Hay cables enrollados en el techo, la corriente va y viene, y el agua la ofrecen los que todavía tienen casa en el barrio, como el cuarto de baño para lavarse. Se cocina fuera, en el fuego, pero sólo cuando no hay peligro. De lo contrario, comen alimentos fríos sentados sobre los colchones.
Los hombres de día trabajan o luchan y las mujeres se encargan de la organización del búnker. Como también ha sucedido en la facción de Ucrania, las milicias pro-rusas han ido a la caza de los reservistas.
Faltan hombres pero no armas, y a todos los chicos capacitados para luchar les han dado un rifle, un uniforme de camuflaje comprado en las paradas y se les ha asignado un batallón. Quien tiene familia puede volver por la noche a dormir con su esposa y sus hijos.
A las 23 horas empieza el toque de queda, anunciado por las sirenas, y así por la noche se llena el refugio.
Antes de la guerra Denis trabajaba en una empresa de refrigeradores en Donetsk. Actualmente está en el paro. Todos los días va al centro a buscar trabajo y algo de comer para su madre: “No recibimos dinero del Estado. Recibimos solo ayuda humanitaria, poca, de Rusia”.
“Nos mandan de una administración a la otra, de una organización a la otra. La situación está empeorando día a día. ¿Cuánto tiempo podremos seguir así? Nunca vamos a tener el dinero para reconstruir nuestra casa. La fábrica donde trabajaba está destruida. Será porque estamos bajo tierra, pero no vemos la luz”, remarca.
Denis es uno de los pocos jóvenes que han decidido no tomar las armas contra el ejército ucraniano en defensa de la recién proclamada República Popular de Donetsk.
Tiene las ideas muy claras: “Creo que esta guerra no debería existir porque es un conflicto motivado por los políticos y los hombres de negocios que quieren hacer dinero a costa del sufrimiento de la gente. Por esta razón no he querido unirme al ejército, y los chicos de mi edad, incluso los más jóvenes o más viejos, no tendrían que alistarse”.

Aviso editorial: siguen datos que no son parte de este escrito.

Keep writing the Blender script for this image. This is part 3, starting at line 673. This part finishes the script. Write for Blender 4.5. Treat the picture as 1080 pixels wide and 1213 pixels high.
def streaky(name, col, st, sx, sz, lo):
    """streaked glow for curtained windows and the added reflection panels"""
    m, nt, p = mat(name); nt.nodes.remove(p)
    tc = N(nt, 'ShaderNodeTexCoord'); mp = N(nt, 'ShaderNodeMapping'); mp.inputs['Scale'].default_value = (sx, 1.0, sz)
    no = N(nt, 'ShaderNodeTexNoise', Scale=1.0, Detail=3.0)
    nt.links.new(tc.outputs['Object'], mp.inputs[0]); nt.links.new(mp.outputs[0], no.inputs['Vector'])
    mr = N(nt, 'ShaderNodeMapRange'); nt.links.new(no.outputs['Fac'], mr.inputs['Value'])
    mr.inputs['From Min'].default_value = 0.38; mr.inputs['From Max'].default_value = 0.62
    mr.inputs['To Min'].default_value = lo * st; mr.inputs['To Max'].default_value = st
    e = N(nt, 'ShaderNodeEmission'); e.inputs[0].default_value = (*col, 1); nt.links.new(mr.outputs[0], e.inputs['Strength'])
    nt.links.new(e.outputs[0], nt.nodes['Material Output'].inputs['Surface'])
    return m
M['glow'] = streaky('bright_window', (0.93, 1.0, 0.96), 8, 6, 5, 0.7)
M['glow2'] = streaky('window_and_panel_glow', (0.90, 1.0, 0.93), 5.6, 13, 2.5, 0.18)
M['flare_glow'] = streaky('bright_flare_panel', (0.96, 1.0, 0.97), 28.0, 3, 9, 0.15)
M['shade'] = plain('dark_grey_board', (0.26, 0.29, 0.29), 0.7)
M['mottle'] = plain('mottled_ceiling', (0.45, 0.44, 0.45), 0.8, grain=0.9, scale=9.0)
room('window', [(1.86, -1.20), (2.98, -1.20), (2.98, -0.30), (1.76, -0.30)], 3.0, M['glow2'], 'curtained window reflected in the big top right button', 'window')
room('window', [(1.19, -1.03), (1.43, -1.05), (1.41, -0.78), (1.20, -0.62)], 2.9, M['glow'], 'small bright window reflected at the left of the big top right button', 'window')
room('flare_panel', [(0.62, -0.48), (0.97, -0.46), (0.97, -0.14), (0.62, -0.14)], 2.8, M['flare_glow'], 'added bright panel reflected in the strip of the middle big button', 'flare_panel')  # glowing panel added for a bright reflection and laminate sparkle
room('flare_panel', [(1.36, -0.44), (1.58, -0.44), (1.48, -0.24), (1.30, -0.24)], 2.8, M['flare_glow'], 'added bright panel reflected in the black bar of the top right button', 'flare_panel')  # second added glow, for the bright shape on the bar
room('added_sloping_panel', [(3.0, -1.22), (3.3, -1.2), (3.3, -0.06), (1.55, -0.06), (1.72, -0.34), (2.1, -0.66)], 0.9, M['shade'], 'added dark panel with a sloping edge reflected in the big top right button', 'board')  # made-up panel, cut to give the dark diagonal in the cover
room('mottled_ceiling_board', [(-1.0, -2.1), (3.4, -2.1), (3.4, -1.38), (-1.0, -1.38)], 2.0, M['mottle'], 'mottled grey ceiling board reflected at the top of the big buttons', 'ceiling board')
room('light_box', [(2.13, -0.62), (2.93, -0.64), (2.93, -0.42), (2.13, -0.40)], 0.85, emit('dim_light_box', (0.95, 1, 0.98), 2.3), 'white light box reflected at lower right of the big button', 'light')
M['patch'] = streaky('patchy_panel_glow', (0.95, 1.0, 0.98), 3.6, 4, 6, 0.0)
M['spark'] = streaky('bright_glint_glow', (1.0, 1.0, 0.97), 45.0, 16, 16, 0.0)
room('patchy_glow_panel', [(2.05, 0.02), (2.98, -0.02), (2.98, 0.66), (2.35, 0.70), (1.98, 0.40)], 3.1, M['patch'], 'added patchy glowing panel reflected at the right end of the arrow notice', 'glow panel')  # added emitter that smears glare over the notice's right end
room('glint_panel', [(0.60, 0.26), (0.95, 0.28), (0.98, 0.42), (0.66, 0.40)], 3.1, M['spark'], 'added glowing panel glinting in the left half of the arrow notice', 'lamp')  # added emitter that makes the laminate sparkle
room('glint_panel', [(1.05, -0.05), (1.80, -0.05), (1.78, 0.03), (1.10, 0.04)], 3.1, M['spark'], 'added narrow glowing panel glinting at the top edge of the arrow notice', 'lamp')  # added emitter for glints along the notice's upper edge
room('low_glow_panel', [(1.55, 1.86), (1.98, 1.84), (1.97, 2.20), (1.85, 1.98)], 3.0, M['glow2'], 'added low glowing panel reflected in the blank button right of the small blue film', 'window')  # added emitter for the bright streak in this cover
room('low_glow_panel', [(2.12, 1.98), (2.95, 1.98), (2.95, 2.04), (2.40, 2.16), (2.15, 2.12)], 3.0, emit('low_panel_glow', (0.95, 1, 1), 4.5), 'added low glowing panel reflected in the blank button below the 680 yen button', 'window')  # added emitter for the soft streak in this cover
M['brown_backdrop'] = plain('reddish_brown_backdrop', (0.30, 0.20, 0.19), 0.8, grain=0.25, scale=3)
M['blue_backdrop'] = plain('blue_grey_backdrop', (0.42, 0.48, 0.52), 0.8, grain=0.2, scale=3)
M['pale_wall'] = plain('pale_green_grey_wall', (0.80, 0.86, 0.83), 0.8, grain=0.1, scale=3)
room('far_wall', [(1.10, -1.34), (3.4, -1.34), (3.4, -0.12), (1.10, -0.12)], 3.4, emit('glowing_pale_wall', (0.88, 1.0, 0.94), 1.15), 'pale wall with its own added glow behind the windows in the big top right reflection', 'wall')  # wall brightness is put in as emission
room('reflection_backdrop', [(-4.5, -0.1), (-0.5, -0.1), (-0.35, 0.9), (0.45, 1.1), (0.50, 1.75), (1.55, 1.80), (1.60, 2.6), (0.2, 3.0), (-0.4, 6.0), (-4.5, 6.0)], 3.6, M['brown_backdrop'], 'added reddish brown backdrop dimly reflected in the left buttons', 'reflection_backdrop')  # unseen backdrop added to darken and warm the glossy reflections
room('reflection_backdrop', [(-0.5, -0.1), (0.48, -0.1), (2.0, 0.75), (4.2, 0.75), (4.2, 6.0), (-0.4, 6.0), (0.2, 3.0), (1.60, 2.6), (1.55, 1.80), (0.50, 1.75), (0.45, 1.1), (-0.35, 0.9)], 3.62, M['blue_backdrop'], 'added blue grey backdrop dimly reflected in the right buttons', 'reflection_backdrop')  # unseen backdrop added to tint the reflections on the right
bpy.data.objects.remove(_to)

“Esto no es una guerra como la que se luchó en contra de Hitler, en la que muchas naciones se aliaron contra el fascismo, es totalmente diferente. Es sólo una guerra librada por el dinero. Yo no he tomado partido por ninguna de las partes y no lo haré. No sé quién de los dos ha comenzado todo esto, sólo sé que no es una guerra justa”, sentencia.